One could measure the current I as the frequency of the generator was varied from 0 to 50Hz and plot this current against frequency to show the 'frequency response' of the circuit. By measuring the phase difference between the voltage sinusoid and the current sinusoid for each spot frequency one can also plot phase shift versus frequency. These two plots - called a Bode plot fully represent the electrical characteristics of the total circuit.

http://www.dartmouth.edu/~sullivan/22files/Bode_plots.pdf

And then there is the sue of computer modelling of electrical circuits using SPICE -

SPICE - Wikipedia - https://en.wikipedia.org/wiki/SPICE

I think this last part is beyond the scope of your current state of knowledge.

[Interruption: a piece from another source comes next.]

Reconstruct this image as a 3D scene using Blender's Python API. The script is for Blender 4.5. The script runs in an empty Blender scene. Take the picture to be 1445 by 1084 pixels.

Anyway, enjoy your new found proficiency with ac circuit analysis.


M

 

[marconi]

Bobby2017: I missed out a fourth power sometimes but not often found in electrical engineering - girlpower (see Julie #34) - strangely its power factor is greater than 1.

 

[telectrix]

once was able to do these sort of calcs, but last time was 1970, these days i've got more chance of flying to the moon.

 

[marconi]

once was able to do these sort of calcs, but last time was 1970, these days i've got more chance of flying to the moon.

Now you gift the wisdom of your experience.